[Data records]
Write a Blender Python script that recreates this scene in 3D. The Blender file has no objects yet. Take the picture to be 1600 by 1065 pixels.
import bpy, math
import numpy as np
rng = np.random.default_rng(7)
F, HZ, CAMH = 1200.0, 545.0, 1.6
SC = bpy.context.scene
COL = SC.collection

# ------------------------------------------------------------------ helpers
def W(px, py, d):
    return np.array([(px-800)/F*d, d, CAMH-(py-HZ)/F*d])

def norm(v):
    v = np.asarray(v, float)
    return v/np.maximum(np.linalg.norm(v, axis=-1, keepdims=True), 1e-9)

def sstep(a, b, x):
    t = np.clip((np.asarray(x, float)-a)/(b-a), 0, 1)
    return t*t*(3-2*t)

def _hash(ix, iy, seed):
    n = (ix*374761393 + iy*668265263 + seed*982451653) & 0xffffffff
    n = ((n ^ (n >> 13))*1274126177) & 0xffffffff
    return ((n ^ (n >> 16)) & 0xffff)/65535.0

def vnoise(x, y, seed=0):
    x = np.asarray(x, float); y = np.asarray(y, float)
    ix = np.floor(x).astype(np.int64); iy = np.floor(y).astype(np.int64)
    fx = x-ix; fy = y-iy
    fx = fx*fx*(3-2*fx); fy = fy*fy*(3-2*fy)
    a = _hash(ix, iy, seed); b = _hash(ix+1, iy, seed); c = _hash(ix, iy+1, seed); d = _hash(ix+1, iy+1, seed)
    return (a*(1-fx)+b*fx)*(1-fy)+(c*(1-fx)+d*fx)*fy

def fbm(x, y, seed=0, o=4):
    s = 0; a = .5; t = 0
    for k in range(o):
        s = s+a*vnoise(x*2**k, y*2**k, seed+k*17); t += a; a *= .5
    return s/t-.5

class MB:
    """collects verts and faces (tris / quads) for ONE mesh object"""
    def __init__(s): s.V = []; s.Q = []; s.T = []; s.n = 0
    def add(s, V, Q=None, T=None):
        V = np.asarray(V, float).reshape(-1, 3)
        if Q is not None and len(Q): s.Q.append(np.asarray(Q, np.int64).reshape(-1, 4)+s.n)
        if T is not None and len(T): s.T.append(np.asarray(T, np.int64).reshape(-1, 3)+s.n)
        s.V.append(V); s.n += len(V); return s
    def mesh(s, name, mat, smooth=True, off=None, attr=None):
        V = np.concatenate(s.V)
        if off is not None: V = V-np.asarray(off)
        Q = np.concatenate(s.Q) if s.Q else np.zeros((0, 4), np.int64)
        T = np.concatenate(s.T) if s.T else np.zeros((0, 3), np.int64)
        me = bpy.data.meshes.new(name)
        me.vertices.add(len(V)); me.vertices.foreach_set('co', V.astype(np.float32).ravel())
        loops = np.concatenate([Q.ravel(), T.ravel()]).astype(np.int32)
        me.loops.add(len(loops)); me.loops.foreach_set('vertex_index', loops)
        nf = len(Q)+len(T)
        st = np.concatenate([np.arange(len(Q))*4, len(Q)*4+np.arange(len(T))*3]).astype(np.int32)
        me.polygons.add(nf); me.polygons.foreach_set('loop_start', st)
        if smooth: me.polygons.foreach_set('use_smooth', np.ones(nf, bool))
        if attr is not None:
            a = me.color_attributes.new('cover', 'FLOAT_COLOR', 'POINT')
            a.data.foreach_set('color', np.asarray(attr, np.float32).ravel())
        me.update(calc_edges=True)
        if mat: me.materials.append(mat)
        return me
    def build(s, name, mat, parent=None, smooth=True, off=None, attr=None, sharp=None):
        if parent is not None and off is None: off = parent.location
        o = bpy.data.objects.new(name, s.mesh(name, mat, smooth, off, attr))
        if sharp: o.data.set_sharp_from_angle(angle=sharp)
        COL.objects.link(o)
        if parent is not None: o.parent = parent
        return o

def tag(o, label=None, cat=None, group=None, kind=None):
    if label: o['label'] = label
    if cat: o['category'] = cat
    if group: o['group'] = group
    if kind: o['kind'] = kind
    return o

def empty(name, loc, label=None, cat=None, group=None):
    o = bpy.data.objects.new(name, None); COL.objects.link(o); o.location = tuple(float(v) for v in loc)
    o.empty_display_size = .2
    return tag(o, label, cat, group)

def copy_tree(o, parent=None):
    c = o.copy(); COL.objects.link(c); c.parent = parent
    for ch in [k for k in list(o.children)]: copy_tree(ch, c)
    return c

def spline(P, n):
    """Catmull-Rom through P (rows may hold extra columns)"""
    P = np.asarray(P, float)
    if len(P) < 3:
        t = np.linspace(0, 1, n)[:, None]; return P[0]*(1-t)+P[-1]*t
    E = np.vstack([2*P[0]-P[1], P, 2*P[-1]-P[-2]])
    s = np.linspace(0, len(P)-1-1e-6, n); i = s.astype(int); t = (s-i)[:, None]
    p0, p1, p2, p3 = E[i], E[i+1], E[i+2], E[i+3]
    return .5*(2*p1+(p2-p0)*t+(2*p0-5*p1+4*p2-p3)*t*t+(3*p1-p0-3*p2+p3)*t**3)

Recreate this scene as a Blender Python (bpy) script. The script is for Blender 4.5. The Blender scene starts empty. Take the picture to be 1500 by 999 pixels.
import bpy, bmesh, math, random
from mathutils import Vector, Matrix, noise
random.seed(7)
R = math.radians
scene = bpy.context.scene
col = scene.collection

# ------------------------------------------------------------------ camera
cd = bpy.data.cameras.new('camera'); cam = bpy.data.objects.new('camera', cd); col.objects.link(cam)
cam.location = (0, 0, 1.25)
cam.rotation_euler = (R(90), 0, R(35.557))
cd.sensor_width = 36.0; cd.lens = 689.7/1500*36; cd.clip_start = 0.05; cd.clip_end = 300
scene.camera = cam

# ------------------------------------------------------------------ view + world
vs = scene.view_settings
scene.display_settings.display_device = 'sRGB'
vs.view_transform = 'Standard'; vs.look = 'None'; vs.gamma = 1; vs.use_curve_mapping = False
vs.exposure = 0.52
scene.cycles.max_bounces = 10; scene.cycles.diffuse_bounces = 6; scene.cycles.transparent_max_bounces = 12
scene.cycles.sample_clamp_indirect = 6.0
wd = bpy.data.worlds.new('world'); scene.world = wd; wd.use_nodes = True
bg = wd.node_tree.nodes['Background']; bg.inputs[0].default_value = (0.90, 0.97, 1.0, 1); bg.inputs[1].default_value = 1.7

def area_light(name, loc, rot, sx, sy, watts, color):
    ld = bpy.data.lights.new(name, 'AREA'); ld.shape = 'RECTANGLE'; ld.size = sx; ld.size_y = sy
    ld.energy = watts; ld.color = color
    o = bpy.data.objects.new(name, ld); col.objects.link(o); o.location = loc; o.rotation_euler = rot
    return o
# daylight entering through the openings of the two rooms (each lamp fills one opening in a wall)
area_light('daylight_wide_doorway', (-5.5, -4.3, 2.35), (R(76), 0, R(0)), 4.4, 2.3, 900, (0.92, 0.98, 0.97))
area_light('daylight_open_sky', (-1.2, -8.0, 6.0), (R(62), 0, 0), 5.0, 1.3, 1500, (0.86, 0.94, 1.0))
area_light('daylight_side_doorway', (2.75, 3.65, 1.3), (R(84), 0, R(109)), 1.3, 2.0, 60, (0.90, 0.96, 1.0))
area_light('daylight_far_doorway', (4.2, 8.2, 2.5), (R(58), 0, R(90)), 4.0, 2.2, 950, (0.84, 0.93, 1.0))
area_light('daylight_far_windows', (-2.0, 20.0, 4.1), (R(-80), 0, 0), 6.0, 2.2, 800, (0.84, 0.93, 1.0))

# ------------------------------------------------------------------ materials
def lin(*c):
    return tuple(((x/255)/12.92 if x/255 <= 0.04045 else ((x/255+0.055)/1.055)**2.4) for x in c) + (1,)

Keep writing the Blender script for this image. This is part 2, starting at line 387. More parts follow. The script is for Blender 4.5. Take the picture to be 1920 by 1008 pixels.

▶ **What you are asked to do**: Of the entries above, repeat exactly the lines from the line with "Recreate this scene" through the line with "bg = wd.node_tree.nodes['Background'];", both of them included.

▶ **Answer to this exercise**:
Recreate this scene as a Blender Python (bpy) script. The script is for Blender 4.5. The Blender scene starts empty. Take the picture to be 1500 by 999 pixels.
import bpy, bmesh, math, random
from mathutils import Vector, Matrix, noise
random.seed(7)
R = math.radians
scene = bpy.context.scene
col = scene.collection

# ------------------------------------------------------------------ camera
cd = bpy.data.cameras.new('camera'); cam = bpy.data.objects.new('camera', cd); col.objects.link(cam)
cam.location = (0, 0, 1.25)
cam.rotation_euler = (R(90), 0, R(35.557))
cd.sensor_width = 36.0; cd.lens = 689.7/1500*36; cd.clip_start = 0.05; cd.clip_end = 300
scene.camera = cam

# ------------------------------------------------------------------ view + world
vs = scene.view_settings
scene.display_settings.display_device = 'sRGB'
vs.view_transform = 'Standard'; vs.look = 'None'; vs.gamma = 1; vs.use_curve_mapping = False
vs.exposure = 0.52
scene.cycles.max_bounces = 10; scene.cycles.diffuse_bounces = 6; scene.cycles.transparent_max_bounces = 12
scene.cycles.sample_clamp_indirect = 6.0
wd = bpy.data.worlds.new('world'); scene.world = wd; wd.use_nodes = True
bg = wd.node_tree.nodes['Background']; bg.inputs[0].default_value = (0.90, 0.97, 1.0, 1); bg.inputs[1].default_value = 1.7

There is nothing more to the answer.